Are tributes to slave owners, or defenders of slavery, offensive to African-Americans? Possibly. Maybe even probably. But does the removal or destruction of historical figures change that ugly past? I’m much less forgiving about dimwits who fly the Confederate flag, which is a modern attempt to celebrate the ugliness of slavery and promote white supremacy, and I would not be happy to see new monuments erected to glorify historical figures associated with race hatred. Removing those historical pieces, though, smacks of a belief that history can be revised.

Simply put, we do a disservice to ourselves by succumbing to the temptation to judge past actions with current standards. Most (and I wish I could say all) of us have learned that racism in any form is unacceptable and unhealthy, but we need reminders of how easy it could be to slip back into the ways of our ancestors. Heck, wasn’t nostalgia for a simpler (largely non-existent) time a big factor in the election of Donald Trump, whose Make America Great Again campaign promised to bring back coal mining, wash away environmental concerns, and reduce the role of government?

If we support a move to destroy visible evidence of practices we now believe to be abhorrent, how far do we go? Why not blow up the Hermitage Museum in St. Petersburg? It is a vestige of the oppressive tsarist regimes that ruled Russia for centuries.

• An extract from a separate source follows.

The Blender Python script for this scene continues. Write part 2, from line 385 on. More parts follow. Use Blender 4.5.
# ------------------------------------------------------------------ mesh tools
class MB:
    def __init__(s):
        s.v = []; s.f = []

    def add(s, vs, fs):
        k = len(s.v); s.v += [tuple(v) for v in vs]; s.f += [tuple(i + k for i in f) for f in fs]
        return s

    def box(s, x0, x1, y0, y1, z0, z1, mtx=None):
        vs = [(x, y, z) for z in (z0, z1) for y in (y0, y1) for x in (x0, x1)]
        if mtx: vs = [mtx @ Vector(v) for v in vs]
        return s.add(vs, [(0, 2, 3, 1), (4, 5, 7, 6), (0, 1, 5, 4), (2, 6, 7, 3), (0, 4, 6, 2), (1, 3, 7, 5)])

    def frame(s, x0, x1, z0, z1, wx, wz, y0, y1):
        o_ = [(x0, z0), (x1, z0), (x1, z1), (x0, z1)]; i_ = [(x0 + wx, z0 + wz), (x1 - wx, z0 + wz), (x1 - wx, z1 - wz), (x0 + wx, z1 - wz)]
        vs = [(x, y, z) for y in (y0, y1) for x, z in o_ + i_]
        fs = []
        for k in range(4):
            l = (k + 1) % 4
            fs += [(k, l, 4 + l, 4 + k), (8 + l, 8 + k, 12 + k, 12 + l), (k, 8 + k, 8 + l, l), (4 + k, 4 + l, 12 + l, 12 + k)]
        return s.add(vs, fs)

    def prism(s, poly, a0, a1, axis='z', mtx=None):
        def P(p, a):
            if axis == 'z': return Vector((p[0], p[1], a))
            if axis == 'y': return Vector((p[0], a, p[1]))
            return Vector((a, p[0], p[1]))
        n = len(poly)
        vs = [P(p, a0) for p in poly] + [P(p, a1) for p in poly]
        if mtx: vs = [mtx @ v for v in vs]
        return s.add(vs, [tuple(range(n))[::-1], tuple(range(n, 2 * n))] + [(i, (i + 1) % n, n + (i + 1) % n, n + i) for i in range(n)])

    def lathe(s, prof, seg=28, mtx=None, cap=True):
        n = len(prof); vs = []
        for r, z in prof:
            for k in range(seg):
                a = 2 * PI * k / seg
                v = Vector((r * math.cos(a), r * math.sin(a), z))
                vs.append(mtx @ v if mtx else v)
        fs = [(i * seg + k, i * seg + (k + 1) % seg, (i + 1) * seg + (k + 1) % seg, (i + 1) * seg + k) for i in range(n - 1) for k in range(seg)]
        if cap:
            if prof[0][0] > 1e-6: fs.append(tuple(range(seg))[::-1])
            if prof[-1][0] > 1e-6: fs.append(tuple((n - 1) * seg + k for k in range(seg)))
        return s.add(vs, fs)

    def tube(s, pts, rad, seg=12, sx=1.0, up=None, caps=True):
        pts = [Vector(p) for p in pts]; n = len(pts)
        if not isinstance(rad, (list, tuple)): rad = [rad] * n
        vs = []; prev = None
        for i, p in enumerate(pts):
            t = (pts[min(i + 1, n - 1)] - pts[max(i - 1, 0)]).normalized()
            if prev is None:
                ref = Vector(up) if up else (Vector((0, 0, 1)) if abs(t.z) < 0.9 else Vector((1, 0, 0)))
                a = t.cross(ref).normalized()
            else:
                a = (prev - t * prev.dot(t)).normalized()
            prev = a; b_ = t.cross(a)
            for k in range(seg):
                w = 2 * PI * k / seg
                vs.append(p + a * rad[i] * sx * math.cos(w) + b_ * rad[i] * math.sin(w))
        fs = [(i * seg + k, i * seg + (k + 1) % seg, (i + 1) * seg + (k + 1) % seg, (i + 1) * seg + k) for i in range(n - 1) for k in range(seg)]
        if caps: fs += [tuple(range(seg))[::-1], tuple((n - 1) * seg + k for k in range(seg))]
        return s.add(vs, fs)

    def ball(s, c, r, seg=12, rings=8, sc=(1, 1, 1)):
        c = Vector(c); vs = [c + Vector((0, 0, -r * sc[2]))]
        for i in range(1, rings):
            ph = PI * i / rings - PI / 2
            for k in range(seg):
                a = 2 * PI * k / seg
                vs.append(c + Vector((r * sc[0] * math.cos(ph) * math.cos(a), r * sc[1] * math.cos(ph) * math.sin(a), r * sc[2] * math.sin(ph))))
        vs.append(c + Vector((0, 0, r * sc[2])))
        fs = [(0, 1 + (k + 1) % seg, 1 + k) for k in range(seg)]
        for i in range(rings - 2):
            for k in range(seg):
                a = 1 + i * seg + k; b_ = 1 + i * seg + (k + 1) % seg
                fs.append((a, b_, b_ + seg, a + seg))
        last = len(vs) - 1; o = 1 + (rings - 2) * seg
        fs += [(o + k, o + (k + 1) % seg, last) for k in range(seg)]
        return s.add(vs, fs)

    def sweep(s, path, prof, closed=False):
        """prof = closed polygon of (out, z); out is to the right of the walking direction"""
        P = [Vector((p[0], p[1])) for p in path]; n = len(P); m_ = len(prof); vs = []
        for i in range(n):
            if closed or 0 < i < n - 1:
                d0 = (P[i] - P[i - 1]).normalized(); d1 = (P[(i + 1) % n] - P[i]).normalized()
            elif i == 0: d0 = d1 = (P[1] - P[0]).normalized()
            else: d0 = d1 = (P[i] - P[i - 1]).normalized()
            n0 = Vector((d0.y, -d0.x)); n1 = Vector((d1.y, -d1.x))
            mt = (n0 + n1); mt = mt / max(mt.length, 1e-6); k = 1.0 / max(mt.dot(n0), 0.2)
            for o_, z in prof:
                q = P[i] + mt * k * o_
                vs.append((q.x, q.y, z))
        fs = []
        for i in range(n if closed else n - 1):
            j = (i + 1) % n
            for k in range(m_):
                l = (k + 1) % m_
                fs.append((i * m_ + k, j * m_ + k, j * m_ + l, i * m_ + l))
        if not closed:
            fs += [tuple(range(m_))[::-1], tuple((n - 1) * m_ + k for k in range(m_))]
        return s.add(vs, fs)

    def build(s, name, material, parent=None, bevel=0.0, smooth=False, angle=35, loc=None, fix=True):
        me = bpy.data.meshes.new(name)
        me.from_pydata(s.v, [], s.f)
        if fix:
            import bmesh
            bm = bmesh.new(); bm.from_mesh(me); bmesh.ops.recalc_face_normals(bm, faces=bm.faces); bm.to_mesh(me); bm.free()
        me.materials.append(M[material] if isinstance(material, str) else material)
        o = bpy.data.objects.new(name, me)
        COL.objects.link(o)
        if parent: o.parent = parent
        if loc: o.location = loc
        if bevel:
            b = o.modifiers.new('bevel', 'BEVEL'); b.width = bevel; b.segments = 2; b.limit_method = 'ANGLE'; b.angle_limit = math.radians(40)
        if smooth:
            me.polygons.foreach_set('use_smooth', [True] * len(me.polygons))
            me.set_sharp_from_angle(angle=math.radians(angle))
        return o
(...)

Or maybe take out the pre-Columbian ruins that harken back to Mayan and Inca practices like human sacrifice? What might have been lost if the Greeks had dismantled the Great Pyramid because they believed it to have been constructed by slaves? Should Alberta’s NDP government be working toward erasing evidence of the Ralph Klein era because he managed to offend so many during his time in office?

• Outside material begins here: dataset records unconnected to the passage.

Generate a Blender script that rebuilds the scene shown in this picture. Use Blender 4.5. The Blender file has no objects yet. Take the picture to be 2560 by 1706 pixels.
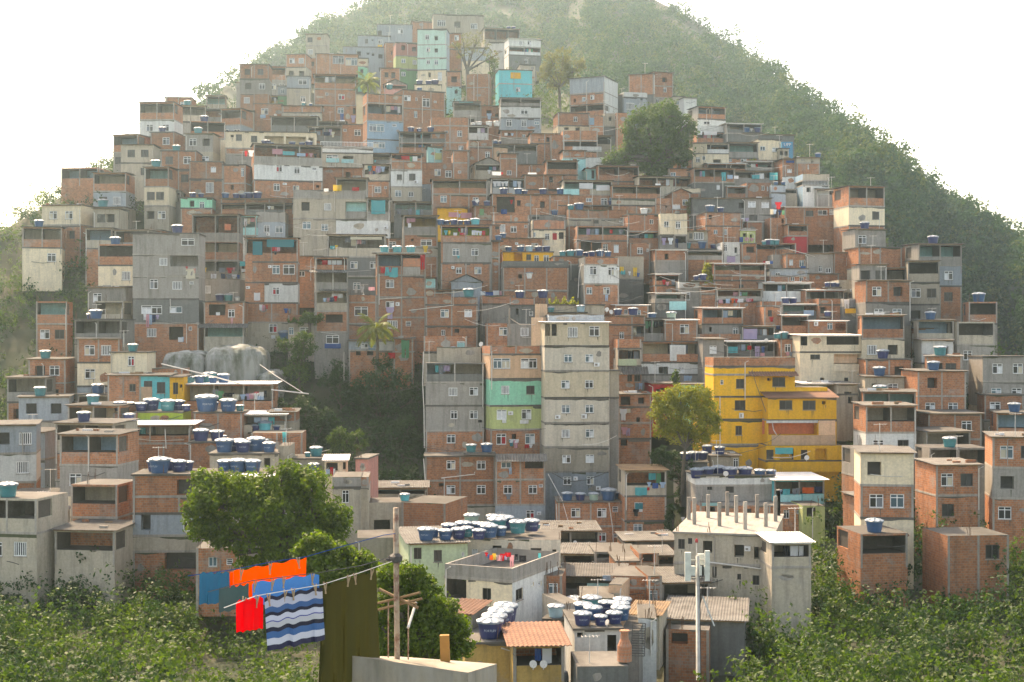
# Favela hillside in haze; everything is built in metres, camera at the origin looking along +Y.
SUN_EL, SUN_AZ, SUN_S, SKY_S, EXPO = 47, -26, 2.4, 0.15, 1.92
HAZE_DENS, HAZE_G = 0.00026, 0.76
import bpy, math, random
import numpy as np
from mathutils import Vector
rnd = random.Random(7)
SC = bpy.context.scene
COL = SC.collection
F = 3556.0            # focal length in photograph pixels
CX, CY = 1280.0, 853.0
R = math.radians

# ---------------------------------------------------------------- placing: distance of the slope for each height in the picture
PY = [-400, 0, 100, 200, 300, 400, 500, 600, 700, 850, 980, 1100, 1200, 1300, 1400, 1500, 1600, 1700, 1800]
PD = [620, 430, 365, 312, 262, 227, 212, 202, 191, 178, 168, 160, 150, 131, 116, 103, 92, 80, 70]
def depth(y):
    return float(np.interp(y, PY, PD))
def wp(x, y, d):
    return Vector(((x - CX) / F * d, d, (CY - y) / F * d))

# ---------------------------------------------------------------- materials
MATS = {}
def new_mat(name):
    m = bpy.data.materials.new(name); m.use_nodes = True
    nt = m.node_tree
    b = nt.nodes['Principled BSDF']
    return m, nt, b
def node(nt, t, **kw):
    n = nt.nodes.new(t)
    for k, v in kw.items():
        if k.startswith('i_'):
            n.inputs[k[2:].replace('_', ' ')].default_value = v
        else:
            setattr(n, k, v)
    return n
def mixc(nt, fac, a, b, mode='MIX'):
    n = nt.nodes.new('ShaderNodeMix'); n.data_type = 'RGBA'; n.blend_type = mode
    def put(sock, v):
        if hasattr(v, 'is_output'): nt.links.new(v, sock)
        elif isinstance(v, (int, float)): sock.default_value = v
        else: sock.default_value = (*v, 1) if len(v) == 3 else v
    put(n.inputs[0], fac); put(n.inputs[6], a); put(n.inputs[7], b)
    return n.outputs[2]
def ramp(nt, src, lo, hi):
    n = nt.nodes.new('ShaderNodeMapRange'); n.clamp = True
    n.inputs[1].default_value = lo; n.inputs[2].default_value = hi
    nt.links.new(src, n.inputs[0])
    return n.outputs[0]
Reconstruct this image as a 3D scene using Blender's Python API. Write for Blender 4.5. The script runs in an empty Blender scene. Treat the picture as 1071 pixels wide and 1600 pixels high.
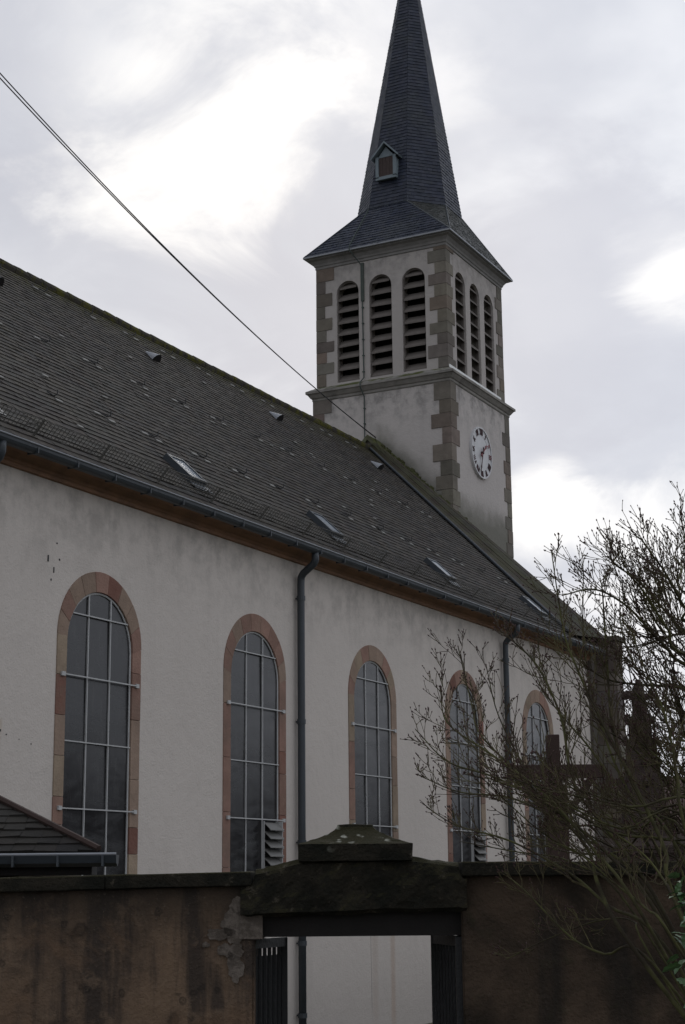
import bpy, math, random
from mathutils import Vector as V, Matrix, noise as mn
R = math.radians
rnd = random.Random(11)
S = bpy.context.scene
COL = S.collection
H = 2.42                                  # eye height above the ground

# ------------------------------------------------------------------ camera
FW, RT, UP = V((.86505, .45012, .2210)), V((.4627, -.8865, -.0097)), V((.1916, .1107, -.9752))
YAW, PIT, ROL = R(27.4827), R(12.7689), R(-.5571)
FW = V((math.cos(YAW)*math.cos(PIT), math.sin(YAW)*math.cos(PIT), math.sin(PIT)))
_r = V((math.sin(YAW), -math.cos(YAW), 0)); _u = _r.cross(FW)
RT = _r*math.cos(ROL) + _u*math.sin(ROL); UP = -_r*math.sin(ROL) + _u*math.cos(ROL)
cam = bpy.data.cameras.new('camera'); co = bpy.data.objects.new('camera', cam); COL.objects.link(co)
cam.sensor_fit = 'VERTICAL'; cam.sensor_height = 24; cam.lens = 2551.46/1600*24
cam.clip_start = .05; cam.clip_end = 4000
M = Matrix((RT, UP, -FW)).transposed().to_4x4(); M.translation = (0, 0, H); co.matrix_world = M
S.camera = co
HX = V((math.cos(YAW), math.sin(YAW), 0)); AX = V((math.sin(YAW), -math.cos(YAW), 0))
def loc(s, D, z):                          # metres right of, ahead of and above the viewer's eye
    return HX*D + AX*s + V((0, 0, z+H))
def W(x, y, z): return V((x, y, z+H))      # nave axes, z from eye level
def ahead(x, y, D):                        # a point of the photograph at a distance ahead
    d = FW*2551.46 + RT*(x-535.5) - UP*(y-800)
    d = d*(D/d.dot(HX)); return d + V((0, 0, H))

# ------------------------------------------------------------------ sky, sun, exposure
SUN_D = V((.80, .43, .42)).normalized()    # behind the clouds, ahead of the viewer
sun = bpy.data.lights.new('sun', 'SUN'); so = bpy.data.objects.new('sun', sun); COL.objects.link(so)
sun.energy = .55; sun.angle = R(22); sun.color = (1, .96, .9)
so.rotation_euler = SUN_D.to_track_quat('Z', 'Y').to_euler(); so.location = (0, 0, 40)
S.view_settings.view_transform = 'Standard'; S.view_settings.look = 'None'
S.view_settings.exposure = 0; S.view_settings.gamma = 1; S.view_settings.use_curve_mapping = False
S.cycles.use_denoising = True; S.cycles.max_bounces = 6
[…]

North America—Canada and the US most notably—doesn’t have a lot of historical artifacts. Our First Nations people weren’t builders of sprawling temples and stone cities, and when Europeans started arriving in large numbers they pretty much wiped out whatever the earlier cultures had created. And now we think we will make a better society by removing statues of old white men on horses or renaming schools named for Canada’s first prime minister because he approved the residential school system that ruined or damaged countless lives?

Better to shine a light on a problem than to pretend it didn’t exist, I say. If white supremacists want to protest, I’d sooner see them gathering in a town square around a Robert E. Lee monument than burning crosses in the front yard of some school teacher of African descent. If Canadian kids are learning history in schools named for Sir John A. MacDonald, we can turn that into a learning opportunity instead of thinking that changing the school’s name will somehow make for a better society.

Polls indicate that there is no great support among Canadians to see MacDonald’s name be taken off schools, and maybe that means that most of us don’t feel a need to judge people out of our history books by today’s standards. Personally, I wouldn’t be happy to see the building of new monuments to celebrate Robert E. Lee and it would not bother me in the least if no more public institutions were named after our first prime minister. But I think trying to undo the past does more harm than good.